Exercise instructions:
Write out the whole listing, matching it exactly.

-------

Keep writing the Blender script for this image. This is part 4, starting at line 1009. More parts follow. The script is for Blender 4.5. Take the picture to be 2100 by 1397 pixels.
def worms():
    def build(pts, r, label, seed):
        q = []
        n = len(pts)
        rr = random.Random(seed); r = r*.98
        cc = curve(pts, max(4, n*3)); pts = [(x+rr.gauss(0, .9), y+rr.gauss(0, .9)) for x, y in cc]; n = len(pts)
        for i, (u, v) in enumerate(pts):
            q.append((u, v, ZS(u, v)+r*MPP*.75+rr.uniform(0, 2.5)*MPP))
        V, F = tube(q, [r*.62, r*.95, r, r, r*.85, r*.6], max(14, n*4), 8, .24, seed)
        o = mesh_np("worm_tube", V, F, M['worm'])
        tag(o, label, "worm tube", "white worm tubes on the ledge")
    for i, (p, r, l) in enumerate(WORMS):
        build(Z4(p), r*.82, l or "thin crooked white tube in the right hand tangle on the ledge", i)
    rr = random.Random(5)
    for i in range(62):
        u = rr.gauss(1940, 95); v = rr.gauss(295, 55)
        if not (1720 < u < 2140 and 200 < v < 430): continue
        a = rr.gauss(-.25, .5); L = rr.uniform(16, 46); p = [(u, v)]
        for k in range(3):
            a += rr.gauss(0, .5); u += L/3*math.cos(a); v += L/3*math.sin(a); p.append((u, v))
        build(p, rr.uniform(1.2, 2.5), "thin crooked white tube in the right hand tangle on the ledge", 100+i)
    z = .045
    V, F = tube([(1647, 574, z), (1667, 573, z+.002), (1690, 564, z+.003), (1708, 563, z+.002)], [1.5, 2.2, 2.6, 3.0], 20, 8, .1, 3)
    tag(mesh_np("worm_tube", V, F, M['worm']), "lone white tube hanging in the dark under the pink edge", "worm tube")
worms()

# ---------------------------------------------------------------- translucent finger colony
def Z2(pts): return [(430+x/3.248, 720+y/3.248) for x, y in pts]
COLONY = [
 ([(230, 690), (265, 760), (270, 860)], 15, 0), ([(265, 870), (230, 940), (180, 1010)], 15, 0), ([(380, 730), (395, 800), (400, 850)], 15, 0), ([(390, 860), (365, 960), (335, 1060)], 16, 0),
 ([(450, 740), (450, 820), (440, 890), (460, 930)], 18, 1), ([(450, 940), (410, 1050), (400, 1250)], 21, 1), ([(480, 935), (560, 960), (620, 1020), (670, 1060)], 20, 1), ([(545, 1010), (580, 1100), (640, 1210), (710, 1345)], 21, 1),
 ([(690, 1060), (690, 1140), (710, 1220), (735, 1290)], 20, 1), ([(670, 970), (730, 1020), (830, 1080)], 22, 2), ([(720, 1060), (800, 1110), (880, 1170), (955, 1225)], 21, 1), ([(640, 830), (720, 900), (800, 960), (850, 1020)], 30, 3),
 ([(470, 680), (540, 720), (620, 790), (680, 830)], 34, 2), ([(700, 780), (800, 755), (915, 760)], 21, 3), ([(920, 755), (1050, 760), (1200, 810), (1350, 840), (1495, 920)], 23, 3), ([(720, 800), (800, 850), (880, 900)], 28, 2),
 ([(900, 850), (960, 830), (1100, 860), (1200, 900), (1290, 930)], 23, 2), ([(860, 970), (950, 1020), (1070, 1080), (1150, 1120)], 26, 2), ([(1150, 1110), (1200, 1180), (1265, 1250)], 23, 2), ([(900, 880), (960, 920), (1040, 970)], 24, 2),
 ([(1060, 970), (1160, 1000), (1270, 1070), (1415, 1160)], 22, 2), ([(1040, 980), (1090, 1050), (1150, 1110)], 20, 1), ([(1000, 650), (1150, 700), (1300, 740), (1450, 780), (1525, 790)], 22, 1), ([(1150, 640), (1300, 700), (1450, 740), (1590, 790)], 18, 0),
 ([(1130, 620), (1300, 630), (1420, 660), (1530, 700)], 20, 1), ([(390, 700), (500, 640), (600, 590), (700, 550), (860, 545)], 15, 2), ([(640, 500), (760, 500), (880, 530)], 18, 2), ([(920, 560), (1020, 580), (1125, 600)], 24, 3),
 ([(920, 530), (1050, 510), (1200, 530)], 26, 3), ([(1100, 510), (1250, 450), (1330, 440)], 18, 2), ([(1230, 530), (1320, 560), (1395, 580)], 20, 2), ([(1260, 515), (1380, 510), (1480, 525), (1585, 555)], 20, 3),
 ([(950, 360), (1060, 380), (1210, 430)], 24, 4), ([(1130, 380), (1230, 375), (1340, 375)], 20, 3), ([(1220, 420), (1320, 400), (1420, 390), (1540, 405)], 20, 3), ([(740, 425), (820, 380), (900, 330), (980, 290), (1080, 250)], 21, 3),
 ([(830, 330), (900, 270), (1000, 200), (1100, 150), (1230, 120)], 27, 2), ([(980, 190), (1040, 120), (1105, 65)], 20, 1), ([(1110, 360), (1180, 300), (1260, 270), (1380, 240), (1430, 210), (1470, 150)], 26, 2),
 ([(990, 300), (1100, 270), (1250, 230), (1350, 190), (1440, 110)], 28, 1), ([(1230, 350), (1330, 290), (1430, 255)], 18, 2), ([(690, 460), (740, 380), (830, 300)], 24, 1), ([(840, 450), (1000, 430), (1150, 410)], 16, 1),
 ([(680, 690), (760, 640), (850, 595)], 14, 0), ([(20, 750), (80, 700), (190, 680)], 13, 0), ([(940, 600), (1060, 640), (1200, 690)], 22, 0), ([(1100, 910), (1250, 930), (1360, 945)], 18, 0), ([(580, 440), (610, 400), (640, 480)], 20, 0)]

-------

Output of the exercise:
Keep writing the Blender script for this image. This is part 4, starting at line 1009. More parts follow. The script is for Blender 4.5. Take the picture to be 2100 by 1397 pixels.
def worms():
    def build(pts, r, label, seed):
        q = []
        n = len(pts)
        rr = random.Random(seed); r = r*.98
        cc = curve(pts, max(4, n*3)); pts = [(x+rr.gauss(0, .9), y+rr.gauss(0, .9)) for x, y in cc]; n = len(pts)
        for i, (u, v) in enumerate(pts):
            q.append((u, v, ZS(u, v)+r*MPP*.75+rr.uniform(0, 2.5)*MPP))
        V, F = tube(q, [r*.62, r*.95, r, r, r*.85, r*.6], max(14, n*4), 8, .24, seed)
        o = mesh_np("worm_tube", V, F, M['worm'])
        tag(o, label, "worm tube", "white worm tubes on the ledge")
    for i, (p, r, l) in enumerate(WORMS):
        build(Z4(p), r*.82, l or "thin crooked white tube in the right hand tangle on the ledge", i)
    rr = random.Random(5)
    for i in range(62):
        u = rr.gauss(1940, 95); v = rr.gauss(295, 55)
        if not (1720 < u < 2140 and 200 < v < 430): continue
        a = rr.gauss(-.25, .5); L = rr.uniform(16, 46); p = [(u, v)]
        for k in range(3):
            a += rr.gauss(0, .5); u += L/3*math.cos(a); v += L/3*math.sin(a); p.append((u, v))
        build(p, rr.uniform(1.2, 2.5), "thin crooked white tube in the right hand tangle on the ledge", 100+i)
    z = .045
    V, F = tube([(1647, 574, z), (1667, 573, z+.002), (1690, 564, z+.003), (1708, 563, z+.002)], [1.5, 2.2, 2.6, 3.0], 20, 8, .1, 3)
    tag(mesh_np("worm_tube", V, F, M['worm']), "lone white tube hanging in the dark under the pink edge", "worm tube")
worms()

# ---------------------------------------------------------------- translucent finger colony
def Z2(pts): return [(430+x/3.248, 720+y/3.248) for x, y in pts]
COLONY = [
 ([(230, 690), (265, 760), (270, 860)], 15, 0), ([(265, 870), (230, 940), (180, 1010)], 15, 0), ([(380, 730), (395, 800), (400, 850)], 15, 0), ([(390, 860), (365, 960), (335, 1060)], 16, 0),
 ([(450, 740), (450, 820), (440, 890), (460, 930)], 18, 1), ([(450, 940), (410, 1050), (400, 1250)], 21, 1), ([(480, 935), (560, 960), (620, 1020), (670, 1060)], 20, 1), ([(545, 1010), (580, 1100), (640, 1210), (710, 1345)], 21, 1),
 ([(690, 1060), (690, 1140), (710, 1220), (735, 1290)], 20, 1), ([(670, 970), (730, 1020), (830, 1080)], 22, 2), ([(720, 1060), (800, 1110), (880, 1170), (955, 1225)], 21, 1), ([(640, 830), (720, 900), (800, 960), (850, 1020)], 30, 3),
 ([(470, 680), (540, 720), (620, 790), (680, 830)], 34, 2), ([(700, 780), (800, 755), (915, 760)], 21, 3), ([(920, 755), (1050, 760), (1200, 810), (1350, 840), (1495, 920)], 23, 3), ([(720, 800), (800, 850), (880, 900)], 28, 2),
 ([(900, 850), (960, 830), (1100, 860), (1200, 900), (1290, 930)], 23, 2), ([(860, 970), (950, 1020), (1070, 1080), (1150, 1120)], 26, 2), ([(1150, 1110), (1200, 1180), (1265, 1250)], 23, 2), ([(900, 880), (960, 920), (1040, 970)], 24, 2),
 ([(1060, 970), (1160, 1000), (1270, 1070), (1415, 1160)], 22, 2), ([(1040, 980), (1090, 1050), (1150, 1110)], 20, 1), ([(1000, 650), (1150, 700), (1300, 740), (1450, 780), (1525, 790)], 22, 1), ([(1150, 640), (1300, 700), (1450, 740), (1590, 790)], 18, 0),
 ([(1130, 620), (1300, 630), (1420, 660), (1530, 700)], 20, 1), ([(390, 700), (500, 640), (600, 590), (700, 550), (860, 545)], 15, 2), ([(640, 500), (760, 500), (880, 530)], 18, 2), ([(920, 560), (1020, 580), (1125, 600)], 24, 3),
 ([(920, 530), (1050, 510), (1200, 530)], 26, 3), ([(1100, 510), (1250, 450), (1330, 440)], 18, 2), ([(1230, 530), (1320, 560), (1395, 580)], 20, 2), ([(1260, 515), (1380, 510), (1480, 525), (1585, 555)], 20, 3),
 ([(950, 360), (1060, 380), (1210, 430)], 24, 4), ([(1130, 380), (1230, 375), (1340, 375)], 20, 3), ([(1220, 420), (1320, 400), (1420, 390), (1540, 405)], 20, 3), ([(740, 425), (820, 380), (900, 330), (980, 290), (1080, 250)], 21, 3),
 ([(830, 330), (900, 270), (1000, 200), (1100, 150), (1230, 120)], 27, 2), ([(980, 190), (1040, 120), (1105, 65)], 20, 1), ([(1110, 360), (1180, 300), (1260, 270), (1380, 240), (1430, 210), (1470, 150)], 26, 2),
 ([(990, 300), (1100, 270), (1250, 230), (1350, 190), (1440, 110)], 28, 1), ([(1230, 350), (1330, 290), (1430, 255)], 18, 2), ([(690, 460), (740, 380), (830, 300)], 24, 1), ([(840, 450), (1000, 430), (1150, 410)], 16, 1),
 ([(680, 690), (760, 640), (850, 595)], 14, 0), ([(20, 750), (80, 700), (190, 680)], 13, 0), ([(940, 600), (1060, 640), (1200, 690)], 22, 0), ([(1100, 910), (1250, 930), (1360, 945)], 18, 0), ([(580, 440), (610, 400), (640, 480)], 20, 0)]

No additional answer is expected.